What’s “endogenous” got to do with it?

Tuesday, March 13, 2007

We had great weather here in southeastern Michigan over the weekend so I decided to drive into Detroit and see the other half of an exhibition that is at the Museum of Contemporary Art Detroit (MOCAD). It’s entitled “Shrinking Cities” and MOCAD and the Cranbrook Museum of Art in the Detroit suburbs (Bloomfield Hills) are co-sponsoring this exhibition locally. I’ll let the folks at MOCAD describe it for you:

Shrinking Cities, a project by Germany's Federal Cultural Foundation, the Kulturstiftung des Bundes, explores a form of urban development that has become a global phenomenon. Starting in 2002, local teams were commissioned in Detroit (USA), Manchester/Liverpool (Britain), Ivanovo (Russia), and Halle/Leipzig (Germany) to investigate and document processes of urban shrinking. In more than fifty exhibition contributions, artists, architects, filmmakers, journalists, culture experts, and sociologists reveal and illuminate the changing realities of these cities.


Here’s why I’m talking about this on a blog dedicated to corporate culture. It’s all about perceptions, human systems, and leadership.

When I toured the Cranbrook part of the exhibition a few weeks ago, the story of Detroit’s devastation overwhelmed me. It added to my familiar perceptions of Detroit (being a non-Michigan native) as being a city totally devastated, a wasteland, with little viable human activity. If pressed, I would probably conjure up images of its citizens on the brink of psychological paralysis because of the overwhelming devastation. Think of post-World War II Europe without the Marshall Plan. And the Cranbrook exhibit gave me examples of where civic leadership contributed to the devastation through corruption, complacency, or incompetence. I left the exhibit with the perception of Detroit as devastated beyond hope and any private or public intervention would only postpone, but not prevent, its inevitable death. Then I went to MOCAD.

One of the exhibits at the MOCAD is a documentary video produced by Interboro, a New York City-based research and design firm in collaboration with the Center for Urban Pedagogy. The video describes, among many things, the phenomenon in the city of Detroit called “blots.” A blot is the larger lot that results from a homeowner taking, borrowing, or buying one or more adjacent lots. Some residents have been able to piece together a number of contiguous lots because the City of Detroit has demolished a significant number of abandoned houses over the years. By acquiring adjacent lots, these residents have acquired an acreage size that is typically available only in suburban communities. Some have added gardens, gazebos, parking space, or just left the lots empty. The video authors use the homeowners’ grass roots efforts as an example of a positive, “endogenous” (produced from within) response to localized, urban blight and name it “The New Suburbanism.”

I’m not saying this documentary gave me hope, but it did alter my perception of this human system called Detroit. It gave me examples of where people are making efforts, albeit small and localized, to re-claim their immediate surroundings. And these folks have often taken initiative in the face of antagonistic or distracted civic leadership with their own agendas.
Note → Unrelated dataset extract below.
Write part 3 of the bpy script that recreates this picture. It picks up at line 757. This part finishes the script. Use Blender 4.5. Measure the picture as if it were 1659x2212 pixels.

Action to fill the vacuum of true leadership. And in numerous cases, these actions have been a creative response to improve their bleak circumstances. Innovation born of self-interest. Any application to other types of human systems, such as corporations?

What if we looked at organizations that are going through their own version of decline and possible extinction and the perception that outsiders have of the viability of the organization as a human system. Keeping with our Detroit theme, let’s take Ford Motor Company as an example. The perception is that it is on life-support. Bleeding billons of dollars. Closing facilities left and right. Selling off assets like Aston Martin to get its hands on some amount of cash. Leadership that has not kept the company competitive and responsive to rapid changes in the global market. A devastated workforce, emotionally paralyzed, waiting for the hatchet to swing their way. It’s easy to imagine the new CEO, Alan Mulally, and his management team totally focused on survival. Do whatever it takes to stop what some think is inevitable: Ford’s disappearance from the global marketplace.

So, Mr. Mulally, before you start blaming the Ford culture as one of the many culprits for Ford’s predicament, look deep into the organization for your version of blots. Listen. Ask questions. Send out your spies. You, yourself, poke and probe everywhere in the organization to find those pockets, albeit small and localized, of innovation borne of self-interest. As Lester Burnham said in “American Beauty,” “I’m just an ordinary guy with nothing to lose.” The Lester Burnham’s of Ford have something to show you.